Antarctic ice trapped a ship full of scientists on a climate change expedition. Yet, 96 percent of network news reports about the stranded researchers ignored climate change entirely. The ship has been stuck since Christmas morning.
The broadcast networks mostly ignored the reason the Russian ship, Akademic Shokalskiy, was on its way to Antarctica. Twenty-five out of 26 stories (96 percent) on the network morning and evening news shows since Dec. 25 failed to mention climate change had anything to do with the expedition.
In fact, rather than point out the mission of the scientists to find evidence of climate change, the networks often referred to the stranded people as “passengers,” “trackers” and even “tourists,” with no mention of climate change or global warming. Chris Turney, the expedition’s leader, is a professor of climate change at the University of South Wales. According to Turney’s personal website, the purpose of the expedition is to “discover and communicate the environmental changes taking place in the south.”
So far, three rescue attempts have been thwarted by growing levels of sea ice and weather conditions. The passengers are now expected to be airlifted by helicopter, according to The Associated Press. ABC’s “Good Morning America” reported Dec. 30, that “the ice could be as thick as 13 feet.”
According to Fox News, Turney admitted “we’re stuck in our own experiment.” They reported on Dec. 30, that a statement from the Australasian Antarctic Expedition said, “Sea ice is disappearing due to climate change, but here ice is building up.”
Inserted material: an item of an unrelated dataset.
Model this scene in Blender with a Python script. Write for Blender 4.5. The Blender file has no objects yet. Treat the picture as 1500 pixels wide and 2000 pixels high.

The only network news report to mention climate change at all was CBS “This Morning” on Dec. 30. “Despite being frozen at a standstill, the team’s research on climate change and Antarctic wildlife is moving forward,” CBS News Correspondent Don Dahler said. That night, all three evening news programs still failed to make any mention of the group’s climate change research. The MRC’s Business and Media Institute was unable to view a copy of CBS “Sunday Morning” for Dec. 29, so that broadcast had to be excluded from the tally.
Before their ship got stuck in ice, the researchers were following the trail of the explorerDouglas Mawson, who was stranded in Antarctica for more than a year, beginning in December 1912, according to the website about the expedition.